▸ **Set exercise**
Beginning with the first line of the data below, reproduce every line unchanged, ending with the line that holds "waterfall', 'rock', kind='structure')".

▸ **Given material**
* start *

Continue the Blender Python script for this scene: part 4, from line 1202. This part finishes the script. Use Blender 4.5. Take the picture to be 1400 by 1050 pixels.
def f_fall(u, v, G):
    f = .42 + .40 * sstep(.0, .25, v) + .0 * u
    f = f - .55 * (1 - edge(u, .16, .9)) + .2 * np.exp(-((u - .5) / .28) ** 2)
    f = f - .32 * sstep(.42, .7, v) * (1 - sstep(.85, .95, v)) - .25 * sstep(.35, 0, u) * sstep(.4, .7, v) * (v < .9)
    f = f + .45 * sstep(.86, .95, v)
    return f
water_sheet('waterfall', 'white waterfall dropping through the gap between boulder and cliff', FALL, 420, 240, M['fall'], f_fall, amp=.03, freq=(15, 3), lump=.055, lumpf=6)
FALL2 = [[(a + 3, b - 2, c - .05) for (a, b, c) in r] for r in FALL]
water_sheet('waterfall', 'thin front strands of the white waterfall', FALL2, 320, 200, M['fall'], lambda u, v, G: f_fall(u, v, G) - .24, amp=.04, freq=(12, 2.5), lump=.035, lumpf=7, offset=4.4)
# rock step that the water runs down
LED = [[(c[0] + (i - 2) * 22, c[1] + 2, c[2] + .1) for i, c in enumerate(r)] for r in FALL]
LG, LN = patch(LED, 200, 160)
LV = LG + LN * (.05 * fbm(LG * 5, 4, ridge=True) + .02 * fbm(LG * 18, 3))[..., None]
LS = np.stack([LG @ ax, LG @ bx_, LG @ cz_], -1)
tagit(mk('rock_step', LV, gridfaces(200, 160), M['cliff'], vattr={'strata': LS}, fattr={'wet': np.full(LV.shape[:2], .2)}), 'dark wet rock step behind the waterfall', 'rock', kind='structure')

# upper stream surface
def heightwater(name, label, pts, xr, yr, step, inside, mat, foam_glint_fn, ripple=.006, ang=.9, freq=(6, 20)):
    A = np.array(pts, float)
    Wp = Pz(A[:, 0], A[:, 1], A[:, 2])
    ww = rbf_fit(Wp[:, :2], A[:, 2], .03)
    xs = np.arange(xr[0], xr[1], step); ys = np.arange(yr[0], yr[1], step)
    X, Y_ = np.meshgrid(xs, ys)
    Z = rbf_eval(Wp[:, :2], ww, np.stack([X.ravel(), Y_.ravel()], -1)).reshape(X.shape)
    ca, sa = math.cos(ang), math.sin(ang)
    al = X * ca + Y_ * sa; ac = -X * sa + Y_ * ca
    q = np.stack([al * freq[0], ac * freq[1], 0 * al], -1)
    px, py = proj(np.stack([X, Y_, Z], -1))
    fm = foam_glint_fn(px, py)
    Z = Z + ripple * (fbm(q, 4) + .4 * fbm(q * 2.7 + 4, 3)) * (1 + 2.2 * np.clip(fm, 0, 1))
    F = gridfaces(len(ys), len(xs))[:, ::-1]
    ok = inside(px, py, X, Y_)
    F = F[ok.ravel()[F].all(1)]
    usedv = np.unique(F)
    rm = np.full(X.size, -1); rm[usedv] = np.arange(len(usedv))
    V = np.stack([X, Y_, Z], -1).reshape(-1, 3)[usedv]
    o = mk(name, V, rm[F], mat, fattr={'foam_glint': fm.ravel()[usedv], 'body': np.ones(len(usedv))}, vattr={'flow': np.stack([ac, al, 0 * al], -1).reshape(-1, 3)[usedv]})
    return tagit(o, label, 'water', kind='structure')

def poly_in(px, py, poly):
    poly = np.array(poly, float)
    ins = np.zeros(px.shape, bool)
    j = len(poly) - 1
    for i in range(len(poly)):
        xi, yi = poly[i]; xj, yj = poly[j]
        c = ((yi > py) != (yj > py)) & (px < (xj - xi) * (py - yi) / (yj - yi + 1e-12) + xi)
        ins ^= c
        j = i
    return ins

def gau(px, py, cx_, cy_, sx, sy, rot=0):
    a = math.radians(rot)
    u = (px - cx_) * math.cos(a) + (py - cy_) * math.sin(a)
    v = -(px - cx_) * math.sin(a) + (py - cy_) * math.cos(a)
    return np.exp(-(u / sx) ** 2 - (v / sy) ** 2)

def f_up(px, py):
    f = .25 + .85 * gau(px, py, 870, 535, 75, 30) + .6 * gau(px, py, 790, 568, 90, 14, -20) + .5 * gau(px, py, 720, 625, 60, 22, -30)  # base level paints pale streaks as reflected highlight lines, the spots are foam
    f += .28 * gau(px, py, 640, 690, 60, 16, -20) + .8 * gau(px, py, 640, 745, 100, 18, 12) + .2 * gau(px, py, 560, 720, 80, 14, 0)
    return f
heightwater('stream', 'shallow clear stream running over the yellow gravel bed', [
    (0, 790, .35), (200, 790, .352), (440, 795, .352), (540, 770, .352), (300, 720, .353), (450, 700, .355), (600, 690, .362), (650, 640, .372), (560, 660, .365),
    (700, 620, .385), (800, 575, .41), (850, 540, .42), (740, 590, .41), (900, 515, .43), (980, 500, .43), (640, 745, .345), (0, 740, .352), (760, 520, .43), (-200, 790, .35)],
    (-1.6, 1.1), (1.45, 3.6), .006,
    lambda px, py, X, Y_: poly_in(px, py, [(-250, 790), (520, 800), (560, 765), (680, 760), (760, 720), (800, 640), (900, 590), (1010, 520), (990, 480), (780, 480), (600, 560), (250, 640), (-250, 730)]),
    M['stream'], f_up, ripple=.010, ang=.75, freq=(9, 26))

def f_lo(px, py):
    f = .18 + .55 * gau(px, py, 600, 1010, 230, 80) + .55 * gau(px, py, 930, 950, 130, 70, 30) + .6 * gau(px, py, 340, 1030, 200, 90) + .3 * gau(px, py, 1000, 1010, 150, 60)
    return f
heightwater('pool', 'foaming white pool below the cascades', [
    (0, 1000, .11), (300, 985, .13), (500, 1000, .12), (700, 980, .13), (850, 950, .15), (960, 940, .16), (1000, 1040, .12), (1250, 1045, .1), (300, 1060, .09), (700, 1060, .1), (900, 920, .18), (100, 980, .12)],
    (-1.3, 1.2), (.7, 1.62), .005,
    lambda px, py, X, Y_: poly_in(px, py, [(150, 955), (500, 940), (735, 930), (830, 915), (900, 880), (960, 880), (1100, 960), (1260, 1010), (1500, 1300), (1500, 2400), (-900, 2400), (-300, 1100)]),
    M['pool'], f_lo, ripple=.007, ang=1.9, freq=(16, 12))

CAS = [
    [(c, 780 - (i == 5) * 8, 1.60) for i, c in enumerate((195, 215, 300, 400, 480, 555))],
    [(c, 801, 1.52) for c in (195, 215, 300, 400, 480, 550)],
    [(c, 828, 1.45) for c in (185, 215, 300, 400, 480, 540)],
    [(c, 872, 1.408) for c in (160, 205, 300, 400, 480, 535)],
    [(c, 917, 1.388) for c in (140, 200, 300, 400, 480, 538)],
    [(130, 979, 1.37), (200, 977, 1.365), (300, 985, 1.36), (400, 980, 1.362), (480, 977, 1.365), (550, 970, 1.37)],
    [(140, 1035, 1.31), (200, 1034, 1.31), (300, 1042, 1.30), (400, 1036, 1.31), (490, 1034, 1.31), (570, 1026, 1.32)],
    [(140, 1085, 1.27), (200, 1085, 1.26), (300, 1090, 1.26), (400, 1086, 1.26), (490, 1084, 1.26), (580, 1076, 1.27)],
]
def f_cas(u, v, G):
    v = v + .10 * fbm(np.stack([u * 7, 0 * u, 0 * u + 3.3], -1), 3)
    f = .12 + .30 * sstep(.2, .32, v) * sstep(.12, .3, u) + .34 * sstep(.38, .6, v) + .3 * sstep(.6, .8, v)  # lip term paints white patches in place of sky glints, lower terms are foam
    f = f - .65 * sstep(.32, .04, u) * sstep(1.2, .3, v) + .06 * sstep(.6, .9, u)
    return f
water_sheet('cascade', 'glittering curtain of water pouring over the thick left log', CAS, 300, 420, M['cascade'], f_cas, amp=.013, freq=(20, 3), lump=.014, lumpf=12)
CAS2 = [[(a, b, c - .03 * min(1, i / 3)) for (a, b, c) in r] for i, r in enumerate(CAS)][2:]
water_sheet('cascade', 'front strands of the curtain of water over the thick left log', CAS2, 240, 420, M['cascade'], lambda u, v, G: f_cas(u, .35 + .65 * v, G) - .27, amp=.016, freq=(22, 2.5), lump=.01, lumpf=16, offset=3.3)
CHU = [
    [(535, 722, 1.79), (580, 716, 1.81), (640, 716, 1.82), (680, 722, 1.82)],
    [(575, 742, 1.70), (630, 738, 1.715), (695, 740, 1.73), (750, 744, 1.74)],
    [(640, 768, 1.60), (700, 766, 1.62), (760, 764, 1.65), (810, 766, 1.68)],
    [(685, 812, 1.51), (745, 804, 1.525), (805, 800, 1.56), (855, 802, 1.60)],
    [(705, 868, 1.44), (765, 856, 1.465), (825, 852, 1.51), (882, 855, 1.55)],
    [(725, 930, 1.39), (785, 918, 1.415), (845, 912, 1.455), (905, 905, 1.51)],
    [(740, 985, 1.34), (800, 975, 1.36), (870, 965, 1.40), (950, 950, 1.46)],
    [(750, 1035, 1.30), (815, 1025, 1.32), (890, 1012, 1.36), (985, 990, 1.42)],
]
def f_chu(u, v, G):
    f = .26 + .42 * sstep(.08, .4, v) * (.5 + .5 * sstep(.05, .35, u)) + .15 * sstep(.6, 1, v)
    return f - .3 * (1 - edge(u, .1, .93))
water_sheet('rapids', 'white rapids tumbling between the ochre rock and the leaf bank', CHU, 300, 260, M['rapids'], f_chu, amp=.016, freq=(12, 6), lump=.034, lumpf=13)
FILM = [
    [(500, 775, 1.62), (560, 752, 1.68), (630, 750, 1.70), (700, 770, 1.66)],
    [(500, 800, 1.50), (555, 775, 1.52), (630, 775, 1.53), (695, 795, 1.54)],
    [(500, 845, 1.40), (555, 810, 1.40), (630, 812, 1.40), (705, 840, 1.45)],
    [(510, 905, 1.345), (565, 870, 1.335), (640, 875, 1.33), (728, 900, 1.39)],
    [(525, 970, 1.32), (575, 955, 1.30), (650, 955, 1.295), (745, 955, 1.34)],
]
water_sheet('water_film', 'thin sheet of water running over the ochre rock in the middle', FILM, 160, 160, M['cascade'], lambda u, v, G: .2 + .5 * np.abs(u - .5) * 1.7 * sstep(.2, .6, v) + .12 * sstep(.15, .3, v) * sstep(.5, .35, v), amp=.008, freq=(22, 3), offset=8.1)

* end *

▸ **Exercise solution**
Continue the Blender Python script for this scene: part 4, from line 1202. This part finishes the script. Use Blender 4.5. Take the picture to be 1400 by 1050 pixels.
def f_fall(u, v, G):
    f = .42 + .40 * sstep(.0, .25, v) + .0 * u
    f = f - .55 * (1 - edge(u, .16, .9)) + .2 * np.exp(-((u - .5) / .28) ** 2)
    f = f - .32 * sstep(.42, .7, v) * (1 - sstep(.85, .95, v)) - .25 * sstep(.35, 0, u) * sstep(.4, .7, v) * (v < .9)
    f = f + .45 * sstep(.86, .95, v)
    return f
water_sheet('waterfall', 'white waterfall dropping through the gap between boulder and cliff', FALL, 420, 240, M['fall'], f_fall, amp=.03, freq=(15, 3), lump=.055, lumpf=6)
FALL2 = [[(a + 3, b - 2, c - .05) for (a, b, c) in r] for r in FALL]
water_sheet('waterfall', 'thin front strands of the white waterfall', FALL2, 320, 200, M['fall'], lambda u, v, G: f_fall(u, v, G) - .24, amp=.04, freq=(12, 2.5), lump=.035, lumpf=7, offset=4.4)
# rock step that the water runs down
LED = [[(c[0] + (i - 2) * 22, c[1] + 2, c[2] + .1) for i, c in enumerate(r)] for r in FALL]
LG, LN = patch(LED, 200, 160)
LV = LG + LN * (.05 * fbm(LG * 5, 4, ridge=True) + .02 * fbm(LG * 18, 3))[..., None]
LS = np.stack([LG @ ax, LG @ bx_, LG @ cz_], -1)
tagit(mk('rock_step', LV, gridfaces(200, 160), M['cliff'], vattr={'strata': LS}, fattr={'wet': np.full(LV.shape[:2], .2)}), 'dark wet rock step behind the waterfall', 'rock', kind='structure')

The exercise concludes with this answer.